--- INPUT ROWS ---

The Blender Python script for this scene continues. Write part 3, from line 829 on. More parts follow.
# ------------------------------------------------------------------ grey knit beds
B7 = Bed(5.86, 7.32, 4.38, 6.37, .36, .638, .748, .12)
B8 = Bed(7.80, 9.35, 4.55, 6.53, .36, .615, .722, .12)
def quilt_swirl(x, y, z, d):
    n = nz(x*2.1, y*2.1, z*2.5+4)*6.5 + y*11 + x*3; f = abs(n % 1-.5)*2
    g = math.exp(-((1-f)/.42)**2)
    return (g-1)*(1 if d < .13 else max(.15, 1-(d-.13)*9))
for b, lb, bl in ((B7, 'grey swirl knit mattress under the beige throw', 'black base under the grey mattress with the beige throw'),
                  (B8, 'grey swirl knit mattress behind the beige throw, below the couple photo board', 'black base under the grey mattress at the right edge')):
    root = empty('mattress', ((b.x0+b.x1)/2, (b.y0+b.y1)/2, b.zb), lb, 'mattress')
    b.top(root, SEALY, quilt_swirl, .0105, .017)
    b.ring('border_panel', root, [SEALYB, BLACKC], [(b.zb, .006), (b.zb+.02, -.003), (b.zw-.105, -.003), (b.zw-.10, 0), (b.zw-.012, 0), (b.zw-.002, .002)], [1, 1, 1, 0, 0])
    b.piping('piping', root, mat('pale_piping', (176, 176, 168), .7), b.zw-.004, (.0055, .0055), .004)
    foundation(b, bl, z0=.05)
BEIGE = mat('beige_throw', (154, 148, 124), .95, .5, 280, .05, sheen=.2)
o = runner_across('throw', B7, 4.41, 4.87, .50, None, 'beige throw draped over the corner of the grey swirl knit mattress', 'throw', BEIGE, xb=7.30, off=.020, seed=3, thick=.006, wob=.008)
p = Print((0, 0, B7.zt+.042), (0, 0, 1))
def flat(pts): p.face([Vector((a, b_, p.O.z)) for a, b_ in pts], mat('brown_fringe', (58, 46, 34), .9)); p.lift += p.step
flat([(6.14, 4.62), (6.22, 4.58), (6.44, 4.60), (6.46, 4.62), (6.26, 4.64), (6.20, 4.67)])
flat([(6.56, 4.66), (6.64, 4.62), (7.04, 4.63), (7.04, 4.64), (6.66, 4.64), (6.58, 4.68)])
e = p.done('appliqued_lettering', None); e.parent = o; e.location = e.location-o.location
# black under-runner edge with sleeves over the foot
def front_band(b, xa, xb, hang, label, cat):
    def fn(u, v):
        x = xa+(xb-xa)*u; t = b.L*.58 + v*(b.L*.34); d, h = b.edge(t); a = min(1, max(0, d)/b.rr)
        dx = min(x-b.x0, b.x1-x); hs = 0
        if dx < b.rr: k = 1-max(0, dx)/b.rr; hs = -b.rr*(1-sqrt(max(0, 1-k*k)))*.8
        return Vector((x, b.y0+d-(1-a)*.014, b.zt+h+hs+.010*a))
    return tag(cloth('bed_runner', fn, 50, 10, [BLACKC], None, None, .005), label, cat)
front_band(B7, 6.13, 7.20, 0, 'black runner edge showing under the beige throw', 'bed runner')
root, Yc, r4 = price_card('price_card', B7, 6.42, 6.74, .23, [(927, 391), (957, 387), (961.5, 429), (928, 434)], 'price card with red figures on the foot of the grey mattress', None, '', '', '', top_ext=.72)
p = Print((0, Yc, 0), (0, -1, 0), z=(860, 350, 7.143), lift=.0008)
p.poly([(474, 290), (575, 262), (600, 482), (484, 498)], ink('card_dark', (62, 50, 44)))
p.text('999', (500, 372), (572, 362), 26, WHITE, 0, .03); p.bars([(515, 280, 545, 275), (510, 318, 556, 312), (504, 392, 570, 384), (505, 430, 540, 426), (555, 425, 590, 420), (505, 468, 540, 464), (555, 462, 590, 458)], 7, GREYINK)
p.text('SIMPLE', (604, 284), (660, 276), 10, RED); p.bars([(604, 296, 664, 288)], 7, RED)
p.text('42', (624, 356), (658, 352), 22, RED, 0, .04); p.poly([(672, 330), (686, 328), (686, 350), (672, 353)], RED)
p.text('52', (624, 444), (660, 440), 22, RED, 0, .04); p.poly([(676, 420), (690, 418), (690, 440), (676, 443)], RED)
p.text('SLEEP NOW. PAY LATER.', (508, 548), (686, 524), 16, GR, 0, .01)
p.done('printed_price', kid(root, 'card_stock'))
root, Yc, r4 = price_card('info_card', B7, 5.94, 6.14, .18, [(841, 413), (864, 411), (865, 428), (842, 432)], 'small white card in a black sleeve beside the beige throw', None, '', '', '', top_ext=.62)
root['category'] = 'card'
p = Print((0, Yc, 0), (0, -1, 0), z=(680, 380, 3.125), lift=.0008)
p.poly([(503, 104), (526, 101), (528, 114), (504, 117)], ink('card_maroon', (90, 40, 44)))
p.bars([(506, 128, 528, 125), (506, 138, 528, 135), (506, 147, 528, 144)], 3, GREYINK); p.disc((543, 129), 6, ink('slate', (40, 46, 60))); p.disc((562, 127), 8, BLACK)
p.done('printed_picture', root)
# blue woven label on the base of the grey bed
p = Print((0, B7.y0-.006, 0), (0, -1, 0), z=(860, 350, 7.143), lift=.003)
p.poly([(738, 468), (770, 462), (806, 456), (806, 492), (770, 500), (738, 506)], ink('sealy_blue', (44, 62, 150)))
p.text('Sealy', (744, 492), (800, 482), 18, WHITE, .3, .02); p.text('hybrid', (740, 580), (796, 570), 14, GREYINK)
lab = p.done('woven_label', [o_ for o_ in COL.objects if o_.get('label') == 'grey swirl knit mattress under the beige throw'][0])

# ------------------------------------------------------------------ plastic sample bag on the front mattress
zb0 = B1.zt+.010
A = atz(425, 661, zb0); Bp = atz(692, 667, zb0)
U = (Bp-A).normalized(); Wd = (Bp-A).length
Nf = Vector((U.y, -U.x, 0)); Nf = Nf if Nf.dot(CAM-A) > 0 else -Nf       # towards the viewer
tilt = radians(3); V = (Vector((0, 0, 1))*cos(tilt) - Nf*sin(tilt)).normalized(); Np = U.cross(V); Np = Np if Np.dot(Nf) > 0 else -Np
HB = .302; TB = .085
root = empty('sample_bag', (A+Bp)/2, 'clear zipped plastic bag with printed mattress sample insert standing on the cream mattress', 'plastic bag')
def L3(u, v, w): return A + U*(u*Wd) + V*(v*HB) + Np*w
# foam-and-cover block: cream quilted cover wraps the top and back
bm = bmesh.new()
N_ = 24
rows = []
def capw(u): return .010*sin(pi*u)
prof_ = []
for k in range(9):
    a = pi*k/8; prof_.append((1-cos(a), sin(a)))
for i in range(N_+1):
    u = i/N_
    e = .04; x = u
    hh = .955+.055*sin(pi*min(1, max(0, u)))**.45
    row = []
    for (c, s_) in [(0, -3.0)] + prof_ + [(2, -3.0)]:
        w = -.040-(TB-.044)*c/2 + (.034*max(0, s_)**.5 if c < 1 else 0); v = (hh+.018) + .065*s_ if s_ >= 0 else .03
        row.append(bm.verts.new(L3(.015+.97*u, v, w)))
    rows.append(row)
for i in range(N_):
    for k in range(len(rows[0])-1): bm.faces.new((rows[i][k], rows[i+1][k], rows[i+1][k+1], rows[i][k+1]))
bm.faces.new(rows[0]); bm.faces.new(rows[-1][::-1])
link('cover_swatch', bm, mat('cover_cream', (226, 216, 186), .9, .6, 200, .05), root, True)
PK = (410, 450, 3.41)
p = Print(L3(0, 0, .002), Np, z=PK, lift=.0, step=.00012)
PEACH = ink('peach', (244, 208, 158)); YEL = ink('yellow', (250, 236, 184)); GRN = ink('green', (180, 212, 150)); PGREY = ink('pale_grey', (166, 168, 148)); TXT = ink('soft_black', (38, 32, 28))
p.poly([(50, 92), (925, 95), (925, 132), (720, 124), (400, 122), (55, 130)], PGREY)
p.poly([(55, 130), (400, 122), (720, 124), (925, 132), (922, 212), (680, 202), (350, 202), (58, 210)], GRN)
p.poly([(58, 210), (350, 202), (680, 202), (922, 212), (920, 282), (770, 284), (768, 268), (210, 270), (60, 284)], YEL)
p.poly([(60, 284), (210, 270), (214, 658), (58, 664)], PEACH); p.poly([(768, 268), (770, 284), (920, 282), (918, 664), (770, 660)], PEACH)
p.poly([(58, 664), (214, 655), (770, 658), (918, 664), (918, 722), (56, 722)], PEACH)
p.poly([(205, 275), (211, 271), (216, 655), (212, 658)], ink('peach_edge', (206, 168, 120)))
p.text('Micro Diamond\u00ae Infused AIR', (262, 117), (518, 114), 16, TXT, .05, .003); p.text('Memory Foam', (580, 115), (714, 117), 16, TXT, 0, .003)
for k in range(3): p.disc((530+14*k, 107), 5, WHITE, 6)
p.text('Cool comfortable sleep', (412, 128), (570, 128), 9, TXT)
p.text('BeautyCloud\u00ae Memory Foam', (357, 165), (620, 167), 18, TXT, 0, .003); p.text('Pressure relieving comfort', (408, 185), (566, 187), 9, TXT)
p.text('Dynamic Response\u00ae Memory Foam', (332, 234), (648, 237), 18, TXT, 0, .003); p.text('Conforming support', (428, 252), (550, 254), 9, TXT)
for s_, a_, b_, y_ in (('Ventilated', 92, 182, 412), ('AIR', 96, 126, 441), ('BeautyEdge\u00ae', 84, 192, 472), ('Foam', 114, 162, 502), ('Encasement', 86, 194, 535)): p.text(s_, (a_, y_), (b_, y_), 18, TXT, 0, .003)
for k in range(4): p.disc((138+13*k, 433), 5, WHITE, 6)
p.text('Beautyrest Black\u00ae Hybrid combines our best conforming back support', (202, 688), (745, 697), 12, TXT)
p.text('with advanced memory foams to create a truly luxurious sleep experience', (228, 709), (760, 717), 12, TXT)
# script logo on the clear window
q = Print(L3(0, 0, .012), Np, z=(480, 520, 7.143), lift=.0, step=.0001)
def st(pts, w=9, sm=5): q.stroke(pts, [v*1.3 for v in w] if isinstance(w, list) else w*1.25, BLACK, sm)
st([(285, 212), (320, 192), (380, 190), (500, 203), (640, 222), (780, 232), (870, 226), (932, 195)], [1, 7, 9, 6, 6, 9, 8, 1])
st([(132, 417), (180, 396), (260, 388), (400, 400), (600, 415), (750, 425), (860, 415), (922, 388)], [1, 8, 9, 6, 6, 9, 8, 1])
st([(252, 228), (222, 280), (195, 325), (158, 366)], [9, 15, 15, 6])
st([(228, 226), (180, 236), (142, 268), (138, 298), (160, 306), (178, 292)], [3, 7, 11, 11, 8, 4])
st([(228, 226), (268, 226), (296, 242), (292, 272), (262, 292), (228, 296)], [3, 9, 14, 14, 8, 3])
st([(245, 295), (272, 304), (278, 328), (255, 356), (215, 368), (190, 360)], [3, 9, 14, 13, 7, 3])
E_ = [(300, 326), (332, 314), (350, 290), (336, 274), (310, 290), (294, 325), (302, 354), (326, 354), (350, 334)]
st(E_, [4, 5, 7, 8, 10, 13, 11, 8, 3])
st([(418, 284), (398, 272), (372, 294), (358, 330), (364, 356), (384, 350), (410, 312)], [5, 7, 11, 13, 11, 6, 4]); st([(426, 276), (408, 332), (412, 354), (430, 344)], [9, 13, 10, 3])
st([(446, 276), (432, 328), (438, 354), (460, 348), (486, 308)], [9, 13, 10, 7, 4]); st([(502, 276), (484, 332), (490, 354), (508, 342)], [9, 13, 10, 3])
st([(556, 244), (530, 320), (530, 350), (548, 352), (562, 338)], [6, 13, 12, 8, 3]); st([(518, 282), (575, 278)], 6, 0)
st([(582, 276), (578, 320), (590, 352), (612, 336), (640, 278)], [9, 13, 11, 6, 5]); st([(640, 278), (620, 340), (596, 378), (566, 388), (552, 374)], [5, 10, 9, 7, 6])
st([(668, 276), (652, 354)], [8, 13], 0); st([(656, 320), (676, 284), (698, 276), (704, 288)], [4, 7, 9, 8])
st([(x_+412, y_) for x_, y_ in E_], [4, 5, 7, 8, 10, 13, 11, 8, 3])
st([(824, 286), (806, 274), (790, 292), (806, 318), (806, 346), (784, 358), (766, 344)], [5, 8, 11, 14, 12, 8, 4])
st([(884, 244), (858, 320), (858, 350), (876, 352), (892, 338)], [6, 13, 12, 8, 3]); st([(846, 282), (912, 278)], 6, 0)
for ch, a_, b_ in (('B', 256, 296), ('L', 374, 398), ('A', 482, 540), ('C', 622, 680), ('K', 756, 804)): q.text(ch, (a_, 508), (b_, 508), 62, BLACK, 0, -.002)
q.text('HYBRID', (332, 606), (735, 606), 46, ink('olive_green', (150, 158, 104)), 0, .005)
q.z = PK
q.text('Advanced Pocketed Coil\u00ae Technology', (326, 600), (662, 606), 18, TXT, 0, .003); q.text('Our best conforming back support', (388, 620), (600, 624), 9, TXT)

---
--- INPUT ROWS ---

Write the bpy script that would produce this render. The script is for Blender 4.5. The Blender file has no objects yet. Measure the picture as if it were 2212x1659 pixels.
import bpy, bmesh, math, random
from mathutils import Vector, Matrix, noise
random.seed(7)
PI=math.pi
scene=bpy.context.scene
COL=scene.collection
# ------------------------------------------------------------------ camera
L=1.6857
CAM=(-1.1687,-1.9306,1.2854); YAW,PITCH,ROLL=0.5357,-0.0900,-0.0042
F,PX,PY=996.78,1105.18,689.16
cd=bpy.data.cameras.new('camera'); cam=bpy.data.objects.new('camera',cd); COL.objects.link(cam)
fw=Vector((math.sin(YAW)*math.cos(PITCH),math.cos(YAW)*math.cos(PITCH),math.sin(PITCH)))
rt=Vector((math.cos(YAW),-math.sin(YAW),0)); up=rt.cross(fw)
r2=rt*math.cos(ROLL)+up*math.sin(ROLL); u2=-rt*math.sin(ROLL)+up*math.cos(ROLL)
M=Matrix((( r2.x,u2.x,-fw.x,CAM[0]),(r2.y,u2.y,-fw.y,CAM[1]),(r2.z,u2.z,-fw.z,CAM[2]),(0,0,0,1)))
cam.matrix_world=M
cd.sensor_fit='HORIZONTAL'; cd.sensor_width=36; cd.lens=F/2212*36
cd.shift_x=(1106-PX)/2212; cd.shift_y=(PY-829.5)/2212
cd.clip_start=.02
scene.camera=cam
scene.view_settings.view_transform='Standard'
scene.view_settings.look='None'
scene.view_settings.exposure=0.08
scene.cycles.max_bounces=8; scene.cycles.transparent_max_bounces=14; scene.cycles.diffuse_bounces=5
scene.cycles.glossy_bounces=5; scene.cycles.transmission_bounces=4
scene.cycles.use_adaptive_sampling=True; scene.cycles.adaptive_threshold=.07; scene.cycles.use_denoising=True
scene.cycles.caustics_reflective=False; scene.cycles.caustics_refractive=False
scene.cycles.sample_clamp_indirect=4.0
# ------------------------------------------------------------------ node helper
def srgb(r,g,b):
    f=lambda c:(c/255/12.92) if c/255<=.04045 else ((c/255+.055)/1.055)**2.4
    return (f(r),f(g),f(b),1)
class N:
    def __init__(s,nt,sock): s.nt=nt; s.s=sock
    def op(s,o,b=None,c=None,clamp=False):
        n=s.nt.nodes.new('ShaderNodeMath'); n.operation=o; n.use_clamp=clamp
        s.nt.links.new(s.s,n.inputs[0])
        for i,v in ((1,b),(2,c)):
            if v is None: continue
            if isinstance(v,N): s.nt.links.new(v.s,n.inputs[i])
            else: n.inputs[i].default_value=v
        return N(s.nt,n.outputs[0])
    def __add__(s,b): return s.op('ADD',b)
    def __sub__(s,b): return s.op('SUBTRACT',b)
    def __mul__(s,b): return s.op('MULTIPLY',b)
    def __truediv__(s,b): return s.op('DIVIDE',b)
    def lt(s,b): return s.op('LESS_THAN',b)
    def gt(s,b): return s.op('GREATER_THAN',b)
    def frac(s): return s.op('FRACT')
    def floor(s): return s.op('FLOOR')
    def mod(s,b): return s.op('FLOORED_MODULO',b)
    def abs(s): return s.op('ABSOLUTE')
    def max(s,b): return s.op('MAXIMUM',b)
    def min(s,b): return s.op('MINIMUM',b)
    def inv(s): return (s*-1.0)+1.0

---

--- EXERCISE DETAILS ---
Using the data above, copy each line that contains "scene".

--- ANSWER TO THE TASK ---
The Blender Python script for this scene continues. Write part 3, from line 829 on. More parts follow.
scene=bpy.context.scene
COL=scene.collection
scene.camera=cam
scene.view_settings.view_transform='Standard'
scene.view_settings.look='None'
scene.view_settings.exposure=0.08
scene.cycles.max_bounces=8; scene.cycles.transparent_max_bounces=14; scene.cycles.diffuse_bounces=5
scene.cycles.glossy_bounces=5; scene.cycles.transmission_bounces=4
scene.cycles.use_adaptive_sampling=True; scene.cycles.adaptive_threshold=.07; scene.cycles.use_denoising=True
scene.cycles.caustics_reflective=False; scene.cycles.caustics_refractive=False
scene.cycles.sample_clamp_indirect=4.0